Sünnetin değeri bilinmediği zaman ortaya çıkacak pek çok yanlış vardır. Sünnet olmazsa Kur’ân’ı yaşamanın da mümkün olmayacağı, “Kur’ân bize yeter” fikrinin Kur’ân’ı felsefî bir nazâriye halinde bırakmaktan başka bir şey olmadığı bilinmelidir.
Hz. Peygamber (s.a.v.)’den öte müslümanlık ve O (s.a.v.)’e rağmen müslümanlık olmayacağı bilinmeyince sınır tanımamazlık görülmeye başlar. Sünnet olmazsa kişiler, her konuda kendini yetkili görüp karar vermeye başlar ve görüşler sünnetin yerini alır.

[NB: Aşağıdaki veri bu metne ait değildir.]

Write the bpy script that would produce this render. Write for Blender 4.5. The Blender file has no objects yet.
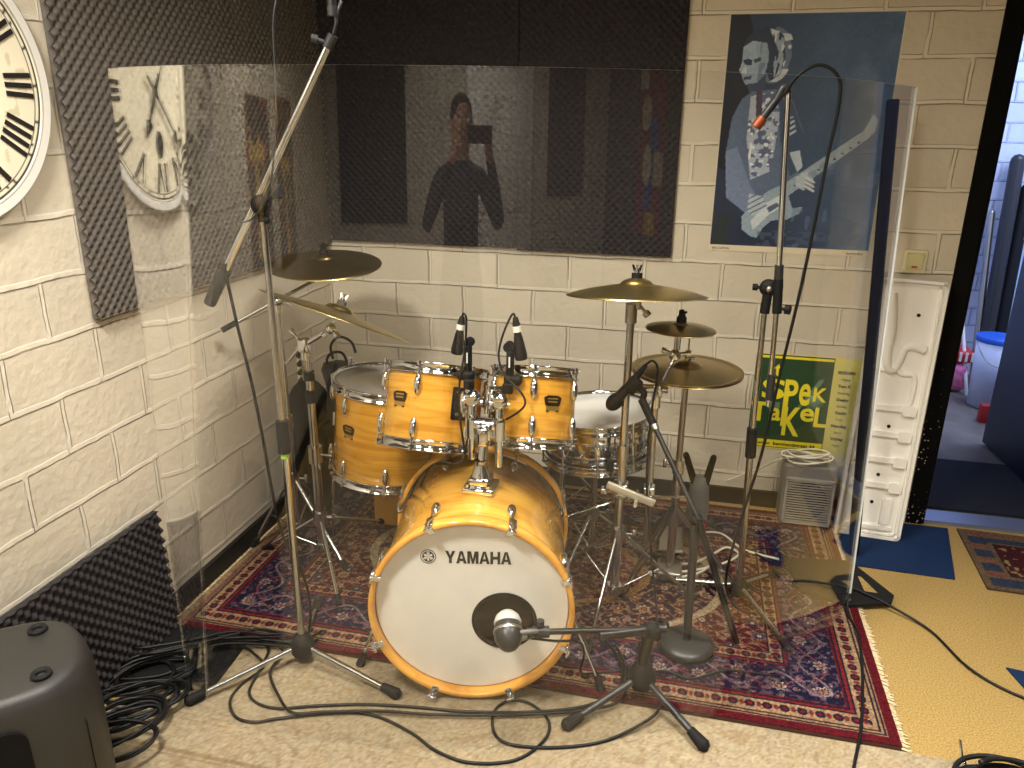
import bpy, bmesh, math, random
import numpy as np
from mathutils import Vector, Matrix, Quaternion
from math import sin, cos, pi, radians, sqrt
random.seed(7)
SC = bpy.context.scene
COL = SC.collection
V = Vector

# ------------------------------------------------------------------ materials
def lin(c):
    return tuple(((x/255.0)/12.92 if x/255.0 <= 0.04045 else ((x/255.0+0.055)/1.055)**2.4) for x in c)
def newmat(name):
    m = bpy.data.materials.new(name); m.use_nodes = True
    nt = m.node_tree; b = nt.nodes['Principled BSDF']
    return m, nt, b
def mat(name, rgb, rough=0.5, metal=0.0, spec=0.5, noise=0.0, nscale=40, bump=0.0, bscale=200, emit=None, estr=0):
    m, nt, b = newmat(name)
    c = lin(rgb)
    b.inputs['Base Color'].default_value = (*c, 1)
    b.inputs['Roughness'].default_value = rough
    b.inputs['Metallic'].default_value = metal
    b.inputs['Specular IOR Level'].default_value = spec
    tc = nt.nodes.new('ShaderNodeTexCoord')
    if noise > 0:
        n = nt.nodes.new('ShaderNodeTexNoise'); n.inputs['Scale'].default_value = nscale; n.inputs['Detail'].default_value = 5
        nt.links.new(tc.outputs['Object'], n.inputs['Vector'])
        mp = nt.nodes.new('ShaderNodeMapRange'); mp.inputs[1].default_value = .3; mp.inputs[2].default_value = .7
        mp.inputs[3].default_value = 1-noise; mp.inputs[4].default_value = 1+noise
        nt.links.new(n.outputs['Fac'], mp.inputs[0])
        mx = nt.nodes.new('ShaderNodeVectorMath'); mx.operation = 'SCALE'
        mx.inputs[0].default_value = c; nt.links.new(mp.outputs[0], mx.inputs['Scale'])
        nt.links.new(mx.outputs[0], b.inputs['Base Color'])
    if bump > 0:
        n = nt.nodes.new('ShaderNodeTexNoise'); n.inputs['Scale'].default_value = bscale; n.inputs['Detail'].default_value = 4
        nt.links.new(tc.outputs['Object'], n.inputs['Vector'])
        bp = nt.nodes.new('ShaderNodeBump'); bp.inputs['Strength'].default_value = bump; bp.inputs['Distance'].default_value = .003
        nt.links.new(n.outputs['Fac'], bp.inputs['Height']); nt.links.new(bp.outputs[0], b.inputs['Normal'])
    if emit:
        b.inputs['Emission Color'].default_value = (*lin(emit), 1); b.inputs['Emission Strength'].default_value = estr
    return m
def vcmat(name, rough=0.8, bump=0.0, bscale=300, spec=.3):
    m, nt, b = newmat(name)
    a = nt.nodes.new('ShaderNodeVertexColor'); a.layer_name = 'Col'
    nt.links.new(a.outputs['Color'], b.inputs['Base Color']); b.inputs['Roughness'].default_value = rough
    b.inputs['Specular IOR Level'].default_value = spec
    if bump:
        tc = nt.nodes.new('ShaderNodeTexCoord')
        n = nt.nodes.new('ShaderNodeTexNoise'); n.inputs['Scale'].default_value = bscale; n.inputs['Detail'].default_value = 3
        nt.links.new(tc.outputs['Object'], n.inputs['Vector'])
        bp = nt.nodes.new('ShaderNodeBump'); bp.inputs['Strength'].default_value = bump; bp.inputs['Distance'].default_value = .004
        nt.links.new(n.outputs['Fac'], bp.inputs['Height']); nt.links.new(bp.outputs[0], b.inputs['Normal'])
    return m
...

Hevesler, istekler, te’viller, arzular, görüşler din olur. Bunların sayısı kadar sünnet ortaya çıkar. Böylece sünneti değiştirmenin asıl büyük zararı görülmeye başlar, ümmet değişip bozulmaya doğru gider. Resûlullâh (s.a.v.)’in, sünneti koruma konusunda titiz davranması, müslümanlara köklü bir sorumluluk yüklemektedir. Sünnetin yaşanması ve korunmasının her müslüman için görev olduğu bilincinin tekrar yerleştirilmesi gerekmektedir.
Hayatı sünnete göre yaşamakta şuurlu olmak ve işleri kendi haline bırakmayıp kontrol altında tutmak aynı zamanda sünnete verilen önemi göstermektedir. Sünnet’e uyduğumuz ölçüde İslam’dan bahsedebiliriz. Yapılan işler veya projeler sünnetten faydalandığı nisbette, sünnetle iç içe olduğu ölçüde doğru ve başarılı olacaktır. Günümüzdeki müslümanlar, her ne kadar Kur’ân-ı Kerîm ve Resûlullâh (s.a.v.)’in sünnetinden faydalanma konusunda kusurlu olsalar da Kur’ân ve sünnet sağlam olarak ortadadır. Engellere karşı dikkatli olunduğu takdirde dine uygun yaşamak her zaman mümkündür.